- **Task instructions**
Repeat the full listing, word for word.

BEGIN Available data

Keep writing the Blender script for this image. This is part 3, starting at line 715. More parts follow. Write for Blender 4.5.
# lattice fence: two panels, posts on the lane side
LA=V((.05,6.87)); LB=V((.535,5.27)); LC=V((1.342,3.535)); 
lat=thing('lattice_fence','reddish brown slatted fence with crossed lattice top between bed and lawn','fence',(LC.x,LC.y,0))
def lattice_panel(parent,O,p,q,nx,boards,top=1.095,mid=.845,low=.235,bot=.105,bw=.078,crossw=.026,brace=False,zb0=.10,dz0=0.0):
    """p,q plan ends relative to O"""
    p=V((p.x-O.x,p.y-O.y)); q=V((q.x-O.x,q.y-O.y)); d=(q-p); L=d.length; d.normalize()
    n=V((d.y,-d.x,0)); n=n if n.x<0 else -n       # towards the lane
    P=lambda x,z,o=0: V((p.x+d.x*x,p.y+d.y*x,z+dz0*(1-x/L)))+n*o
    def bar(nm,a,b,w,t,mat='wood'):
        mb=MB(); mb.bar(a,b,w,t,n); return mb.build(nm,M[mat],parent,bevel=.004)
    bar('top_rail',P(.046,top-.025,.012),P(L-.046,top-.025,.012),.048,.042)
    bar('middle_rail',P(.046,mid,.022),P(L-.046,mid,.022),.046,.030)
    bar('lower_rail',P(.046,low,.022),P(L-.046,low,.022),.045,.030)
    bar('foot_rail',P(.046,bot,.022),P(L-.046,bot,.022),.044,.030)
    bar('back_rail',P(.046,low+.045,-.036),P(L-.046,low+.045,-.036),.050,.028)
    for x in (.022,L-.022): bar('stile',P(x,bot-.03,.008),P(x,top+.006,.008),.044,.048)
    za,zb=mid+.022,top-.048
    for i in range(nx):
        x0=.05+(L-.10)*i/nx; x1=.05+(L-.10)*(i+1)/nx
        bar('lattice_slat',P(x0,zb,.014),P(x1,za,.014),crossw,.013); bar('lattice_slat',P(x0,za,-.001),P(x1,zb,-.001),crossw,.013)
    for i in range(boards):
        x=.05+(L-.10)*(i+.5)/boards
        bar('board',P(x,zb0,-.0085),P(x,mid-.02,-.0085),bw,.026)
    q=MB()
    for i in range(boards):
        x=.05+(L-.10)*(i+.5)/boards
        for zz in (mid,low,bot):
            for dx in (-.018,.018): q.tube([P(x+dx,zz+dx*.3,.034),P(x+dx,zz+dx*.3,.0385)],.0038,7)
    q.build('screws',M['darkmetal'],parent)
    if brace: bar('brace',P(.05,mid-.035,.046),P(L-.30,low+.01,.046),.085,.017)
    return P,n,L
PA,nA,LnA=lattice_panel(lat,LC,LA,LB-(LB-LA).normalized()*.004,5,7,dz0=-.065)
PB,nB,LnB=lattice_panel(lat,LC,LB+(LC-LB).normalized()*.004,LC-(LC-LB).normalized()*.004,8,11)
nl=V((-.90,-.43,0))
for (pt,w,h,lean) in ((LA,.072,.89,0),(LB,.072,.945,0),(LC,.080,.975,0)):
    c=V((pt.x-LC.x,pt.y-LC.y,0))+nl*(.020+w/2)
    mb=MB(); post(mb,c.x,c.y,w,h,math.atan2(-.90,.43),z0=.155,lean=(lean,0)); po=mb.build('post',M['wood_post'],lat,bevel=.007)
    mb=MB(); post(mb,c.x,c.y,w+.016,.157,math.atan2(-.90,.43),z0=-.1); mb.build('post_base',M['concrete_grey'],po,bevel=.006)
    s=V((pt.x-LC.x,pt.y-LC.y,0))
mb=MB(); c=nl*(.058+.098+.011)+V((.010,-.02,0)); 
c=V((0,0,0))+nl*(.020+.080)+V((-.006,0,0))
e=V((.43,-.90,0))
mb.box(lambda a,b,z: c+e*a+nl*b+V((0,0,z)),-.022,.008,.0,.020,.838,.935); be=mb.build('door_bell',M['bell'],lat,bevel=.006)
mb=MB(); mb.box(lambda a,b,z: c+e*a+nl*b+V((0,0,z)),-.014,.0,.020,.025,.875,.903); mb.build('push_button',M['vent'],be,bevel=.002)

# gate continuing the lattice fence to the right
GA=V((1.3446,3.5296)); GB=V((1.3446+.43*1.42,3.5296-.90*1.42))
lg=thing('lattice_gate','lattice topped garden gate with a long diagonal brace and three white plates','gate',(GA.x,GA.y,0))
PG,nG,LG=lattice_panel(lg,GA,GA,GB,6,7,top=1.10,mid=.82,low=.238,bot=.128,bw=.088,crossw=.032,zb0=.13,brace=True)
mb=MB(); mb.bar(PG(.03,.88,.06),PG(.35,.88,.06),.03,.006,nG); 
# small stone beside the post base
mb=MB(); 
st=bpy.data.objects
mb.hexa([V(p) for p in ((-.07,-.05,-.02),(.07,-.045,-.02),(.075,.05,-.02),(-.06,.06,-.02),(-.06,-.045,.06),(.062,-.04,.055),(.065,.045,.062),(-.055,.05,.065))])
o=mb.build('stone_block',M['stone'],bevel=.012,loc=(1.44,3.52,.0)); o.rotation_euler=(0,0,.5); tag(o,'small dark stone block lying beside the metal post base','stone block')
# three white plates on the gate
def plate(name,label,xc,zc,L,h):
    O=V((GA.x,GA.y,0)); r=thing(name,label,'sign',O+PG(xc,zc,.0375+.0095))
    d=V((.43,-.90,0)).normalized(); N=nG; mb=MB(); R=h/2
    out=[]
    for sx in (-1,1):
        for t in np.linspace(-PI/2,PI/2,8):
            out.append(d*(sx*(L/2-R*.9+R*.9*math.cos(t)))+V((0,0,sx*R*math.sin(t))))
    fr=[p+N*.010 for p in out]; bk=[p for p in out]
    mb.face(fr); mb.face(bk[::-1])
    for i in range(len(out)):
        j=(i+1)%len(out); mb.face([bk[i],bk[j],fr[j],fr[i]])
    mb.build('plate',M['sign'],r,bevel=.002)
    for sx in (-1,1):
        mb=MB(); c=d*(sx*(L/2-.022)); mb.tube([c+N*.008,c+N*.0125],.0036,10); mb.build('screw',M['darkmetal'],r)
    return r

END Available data

- **Answer**
Keep writing the Blender script for this image. This is part 3, starting at line 715. More parts follow. Write for Blender 4.5.
# lattice fence: two panels, posts on the lane side
LA=V((.05,6.87)); LB=V((.535,5.27)); LC=V((1.342,3.535)); 
lat=thing('lattice_fence','reddish brown slatted fence with crossed lattice top between bed and lawn','fence',(LC.x,LC.y,0))
def lattice_panel(parent,O,p,q,nx,boards,top=1.095,mid=.845,low=.235,bot=.105,bw=.078,crossw=.026,brace=False,zb0=.10,dz0=0.0):
    """p,q plan ends relative to O"""
    p=V((p.x-O.x,p.y-O.y)); q=V((q.x-O.x,q.y-O.y)); d=(q-p); L=d.length; d.normalize()
    n=V((d.y,-d.x,0)); n=n if n.x<0 else -n       # towards the lane
    P=lambda x,z,o=0: V((p.x+d.x*x,p.y+d.y*x,z+dz0*(1-x/L)))+n*o
    def bar(nm,a,b,w,t,mat='wood'):
        mb=MB(); mb.bar(a,b,w,t,n); return mb.build(nm,M[mat],parent,bevel=.004)
    bar('top_rail',P(.046,top-.025,.012),P(L-.046,top-.025,.012),.048,.042)
    bar('middle_rail',P(.046,mid,.022),P(L-.046,mid,.022),.046,.030)
    bar('lower_rail',P(.046,low,.022),P(L-.046,low,.022),.045,.030)
    bar('foot_rail',P(.046,bot,.022),P(L-.046,bot,.022),.044,.030)
    bar('back_rail',P(.046,low+.045,-.036),P(L-.046,low+.045,-.036),.050,.028)
    for x in (.022,L-.022): bar('stile',P(x,bot-.03,.008),P(x,top+.006,.008),.044,.048)
    za,zb=mid+.022,top-.048
    for i in range(nx):
        x0=.05+(L-.10)*i/nx; x1=.05+(L-.10)*(i+1)/nx
        bar('lattice_slat',P(x0,zb,.014),P(x1,za,.014),crossw,.013); bar('lattice_slat',P(x0,za,-.001),P(x1,zb,-.001),crossw,.013)
    for i in range(boards):
        x=.05+(L-.10)*(i+.5)/boards
        bar('board',P(x,zb0,-.0085),P(x,mid-.02,-.0085),bw,.026)
    q=MB()
    for i in range(boards):
        x=.05+(L-.10)*(i+.5)/boards
        for zz in (mid,low,bot):
            for dx in (-.018,.018): q.tube([P(x+dx,zz+dx*.3,.034),P(x+dx,zz+dx*.3,.0385)],.0038,7)
    q.build('screws',M['darkmetal'],parent)
    if brace: bar('brace',P(.05,mid-.035,.046),P(L-.30,low+.01,.046),.085,.017)
    return P,n,L
PA,nA,LnA=lattice_panel(lat,LC,LA,LB-(LB-LA).normalized()*.004,5,7,dz0=-.065)
PB,nB,LnB=lattice_panel(lat,LC,LB+(LC-LB).normalized()*.004,LC-(LC-LB).normalized()*.004,8,11)
nl=V((-.90,-.43,0))
for (pt,w,h,lean) in ((LA,.072,.89,0),(LB,.072,.945,0),(LC,.080,.975,0)):
    c=V((pt.x-LC.x,pt.y-LC.y,0))+nl*(.020+w/2)
    mb=MB(); post(mb,c.x,c.y,w,h,math.atan2(-.90,.43),z0=.155,lean=(lean,0)); po=mb.build('post',M['wood_post'],lat,bevel=.007)
    mb=MB(); post(mb,c.x,c.y,w+.016,.157,math.atan2(-.90,.43),z0=-.1); mb.build('post_base',M['concrete_grey'],po,bevel=.006)
    s=V((pt.x-LC.x,pt.y-LC.y,0))
mb=MB(); c=nl*(.058+.098+.011)+V((.010,-.02,0)); 
c=V((0,0,0))+nl*(.020+.080)+V((-.006,0,0))
e=V((.43,-.90,0))
mb.box(lambda a,b,z: c+e*a+nl*b+V((0,0,z)),-.022,.008,.0,.020,.838,.935); be=mb.build('door_bell',M['bell'],lat,bevel=.006)
mb=MB(); mb.box(lambda a,b,z: c+e*a+nl*b+V((0,0,z)),-.014,.0,.020,.025,.875,.903); mb.build('push_button',M['vent'],be,bevel=.002)

# gate continuing the lattice fence to the right
GA=V((1.3446,3.5296)); GB=V((1.3446+.43*1.42,3.5296-.90*1.42))
lg=thing('lattice_gate','lattice topped garden gate with a long diagonal brace and three white plates','gate',(GA.x,GA.y,0))
PG,nG,LG=lattice_panel(lg,GA,GA,GB,6,7,top=1.10,mid=.82,low=.238,bot=.128,bw=.088,crossw=.032,zb0=.13,brace=True)
mb=MB(); mb.bar(PG(.03,.88,.06),PG(.35,.88,.06),.03,.006,nG); 
# small stone beside the post base
mb=MB(); 
st=bpy.data.objects
mb.hexa([V(p) for p in ((-.07,-.05,-.02),(.07,-.045,-.02),(.075,.05,-.02),(-.06,.06,-.02),(-.06,-.045,.06),(.062,-.04,.055),(.065,.045,.062),(-.055,.05,.065))])
o=mb.build('stone_block',M['stone'],bevel=.012,loc=(1.44,3.52,.0)); o.rotation_euler=(0,0,.5); tag(o,'small dark stone block lying beside the metal post base','stone block')
# three white plates on the gate
def plate(name,label,xc,zc,L,h):
    O=V((GA.x,GA.y,0)); r=thing(name,label,'sign',O+PG(xc,zc,.0375+.0095))
    d=V((.43,-.90,0)).normalized(); N=nG; mb=MB(); R=h/2
    out=[]
    for sx in (-1,1):
        for t in np.linspace(-PI/2,PI/2,8):
            out.append(d*(sx*(L/2-R*.9+R*.9*math.cos(t)))+V((0,0,sx*R*math.sin(t))))
    fr=[p+N*.010 for p in out]; bk=[p for p in out]
    mb.face(fr); mb.face(bk[::-1])
    for i in range(len(out)):
        j=(i+1)%len(out); mb.face([bk[i],bk[j],fr[j],fr[i]])
    mb.build('plate',M['sign'],r,bevel=.002)
    for sx in (-1,1):
        mb=MB(); c=d*(sx*(L/2-.022)); mb.tube([c+N*.008,c+N*.0125],.0036,10); mb.build('screw',M['darkmetal'],r)
    return r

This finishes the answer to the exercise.